Once everything was placed I had a dead spot which I didn’t quite know how to fill.  Hasegawa came to the rescue however with their  Isuzu TX40 Fuel Truck kit.  It had a terrific little fire extinguisher included.  I’m dubious as to whether this was standard flight deck equipment in the Imperial Japanese Navy, but with a couple of wheel chocks to keep it from rolling off a pitching carrier deck it looked right at home.
The Figures

Figures are the main reason I shy away from dioramas. I held my nose and drove on with this project though. The air crew are mostly from the Tamiya sets which come with the new A6M kits. They are hands down the best 1/48 Japanese aircrew figures out there.
The poses are all pretty boring though. I had to reposition a few pretty drastically, like the fighter pilot demonstrating an attack angle with his hands and the aircraft commander briefing his crew with the map (which is a shrunk down copy of an actual map taken from a downed Japanese pilot during the attack by the way – a nice little touch that no one will likely notice).
The two hardest conversions were the pilot being helped with his parachute and the ground crewman on the wing of the Val.  They were both conversions using the Tamiya aircrew parts and a set of Luftwaffe aircrew by Italeri.  Pretty challenging but they are ok as long as you don’t look too closely!

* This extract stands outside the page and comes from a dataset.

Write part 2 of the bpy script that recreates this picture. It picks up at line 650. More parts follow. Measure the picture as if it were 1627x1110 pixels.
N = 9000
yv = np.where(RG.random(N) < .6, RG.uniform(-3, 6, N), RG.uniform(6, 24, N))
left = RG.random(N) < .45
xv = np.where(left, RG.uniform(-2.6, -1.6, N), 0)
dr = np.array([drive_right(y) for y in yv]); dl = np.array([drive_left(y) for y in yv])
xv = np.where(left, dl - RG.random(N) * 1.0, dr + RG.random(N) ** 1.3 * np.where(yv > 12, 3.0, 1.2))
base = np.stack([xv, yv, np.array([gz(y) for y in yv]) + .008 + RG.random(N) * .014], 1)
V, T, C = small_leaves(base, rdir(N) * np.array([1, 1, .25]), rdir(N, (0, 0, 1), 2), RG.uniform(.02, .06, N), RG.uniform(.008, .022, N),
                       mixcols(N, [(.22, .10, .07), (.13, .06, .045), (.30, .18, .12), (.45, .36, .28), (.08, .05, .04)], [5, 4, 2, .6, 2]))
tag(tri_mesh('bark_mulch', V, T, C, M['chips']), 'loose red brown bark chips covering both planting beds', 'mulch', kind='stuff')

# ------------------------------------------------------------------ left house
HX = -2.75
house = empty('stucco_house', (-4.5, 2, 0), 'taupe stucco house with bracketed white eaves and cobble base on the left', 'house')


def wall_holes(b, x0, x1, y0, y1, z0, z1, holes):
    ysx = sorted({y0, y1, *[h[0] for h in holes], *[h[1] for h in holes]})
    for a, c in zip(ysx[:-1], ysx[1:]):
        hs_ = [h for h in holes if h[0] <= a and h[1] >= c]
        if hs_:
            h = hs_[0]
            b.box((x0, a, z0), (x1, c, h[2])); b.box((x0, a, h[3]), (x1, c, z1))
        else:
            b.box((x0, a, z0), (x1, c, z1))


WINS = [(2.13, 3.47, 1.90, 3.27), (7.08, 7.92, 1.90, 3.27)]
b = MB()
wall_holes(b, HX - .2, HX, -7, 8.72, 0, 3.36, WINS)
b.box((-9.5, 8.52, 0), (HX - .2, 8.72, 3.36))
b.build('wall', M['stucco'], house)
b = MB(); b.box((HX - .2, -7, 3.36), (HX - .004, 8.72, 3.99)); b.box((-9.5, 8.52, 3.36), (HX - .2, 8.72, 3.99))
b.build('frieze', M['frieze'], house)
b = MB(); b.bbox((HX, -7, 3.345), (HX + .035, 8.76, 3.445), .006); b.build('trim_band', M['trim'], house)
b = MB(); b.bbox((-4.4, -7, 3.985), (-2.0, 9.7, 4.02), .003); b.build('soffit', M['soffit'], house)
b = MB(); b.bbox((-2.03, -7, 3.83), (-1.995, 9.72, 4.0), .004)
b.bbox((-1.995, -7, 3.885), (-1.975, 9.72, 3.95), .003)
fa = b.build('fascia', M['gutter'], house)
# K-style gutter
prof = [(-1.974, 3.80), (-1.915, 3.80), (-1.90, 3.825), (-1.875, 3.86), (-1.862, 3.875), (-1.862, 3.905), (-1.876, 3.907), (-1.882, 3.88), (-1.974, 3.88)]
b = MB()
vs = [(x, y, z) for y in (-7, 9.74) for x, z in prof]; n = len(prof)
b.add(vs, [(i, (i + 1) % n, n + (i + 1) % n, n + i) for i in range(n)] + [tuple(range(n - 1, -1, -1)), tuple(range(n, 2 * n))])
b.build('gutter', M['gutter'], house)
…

The rest of the ground crew are all Luftwaffe figures from Italeri that I reconfigured with putty, scratch built respirators and lead foil belts and straps.  I painted them with Valejo acrylics and oils.
The Final Touch
One of the things that made me want to build this diorama in the first place was a particular photo of the Akagi taken a few weeks after the Pearl Harbor attack. It’s a very dramatic photo showing a large portion of the flight deck with the rest of the fleet in line ahead formation in the background. I enlarged it and mounted it on foam board and set it as a background for a photograph. I was pretty pleased with the results.


  1. I believe there are few words to describe your work, including: masterpiece!

    roberto rossi

  2. Truly fantastic. I enjoyed your bio also. I sounded very familiar!